It proclaims Jesus who came to earth for you and who always heard and listened to and obeyed the voice of His Father.  He clung to the Father’s Word and persevered with it even when it brought Him to the agony of Gethsemane and the bitter suffering and death of the cross.  He put aside all the desires of our flesh—all its worries and cravings—and instead gave Himself to hear and serve the Word of the Lord.


And because He heard and served God’s Word He willingly gave Himself as the sacrifice for our disobedience to God, for our taking His Word lightly, for our failures to remain with it.


For you He did these things, so that your failure to hear and hold sacred God’s Word might not be counted against you.  He put to death your flesh in His body on the tree so that you might be counted good and fruitful soil.


He alone is our righteousness before God, and He is given to you today in the Word.


This Word of God alone is a powerful word.  It saves those who believe it and makes them righteous before God.  It works in them so that they bear fruit to God.  It turns the hearts of those who hated God toward Him so that they love Him and find comfort in calling Him Father.  It does this because it shows us and gives us Jesus, who turned God’s heart toward us by His death.  He has made satisfaction for our failures to hear God’s Word.

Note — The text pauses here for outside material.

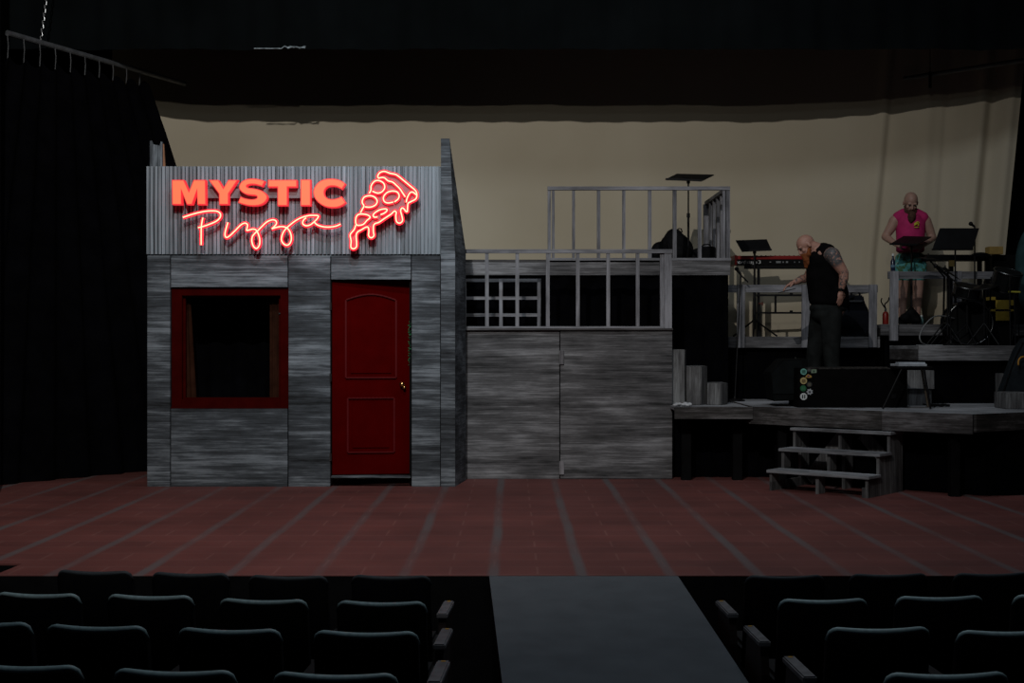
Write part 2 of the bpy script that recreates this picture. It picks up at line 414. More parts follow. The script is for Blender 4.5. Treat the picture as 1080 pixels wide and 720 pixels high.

This Word of God alone is everything we need for salvation.  It declares that Christ alone has done it all, has reconciled us to God and presented us perfect before Him.  Those who cling to this Word alone will bear much fruit through Jesus and be saved through Jesus.  You are good soil because you cling to Jesus alone.




Soli Deo Gloria

  1. John J Flanagan
    February 8, 2015 at 10:53 am

    Everything you have said is true about the word of God. But let me say this: Throughout our earthly lives (and I speak for myself) we sin continually, even after we ask God to forgive us, and we feel redeemed. Then a besetting sin reels us in again, and we feel like we have despised the word of God, and although we want to obey, we have failed again. This makes one feel like a hypocrit, even sometimes causing us to wonder if we are really saved. Our sins plague us in thought, word, action, choices, and the cycle of sin never stops. At 70 years old, I have always been a believer, always loved God and His word, yet I pray often that sins of the mind and sins of thoughtless speech would never appear, but they always seem to come and go, unwanted guests in my spiritual home. I know you have no answer for why the child of God suffers with temptations and sin, but I believe it is more of a reason why I trust the grace of God. C. S. Lewis said that God is especially loved even more by the “nasty” people, those who go through the hellish times of sin and redemption repeatedly, struggling each day, praying for sanctification of heart and spirit to be worthy of Our Lord. I can never act or even imply I am, as a believer, “holier than thou” or more saintly than the lost of this world, because I already know I have a corrupted, sinful, selfish part of me which rejects God, and so I just whisper I am a sinner saved by grace, and brother, I need the grace of God to get through this journey, lest my soul perish.

    • February 8, 2015 at 12:14 pm

      I couldn’t agree more with you. I know what it’s like to continually fall into sin and unbelief. I think I was trying to make the same point as you at the end of the sermon; “let your failures to listen to God’s Word drive you to His means of grace and the content of His Word–Jesus.” But you said it better than I did.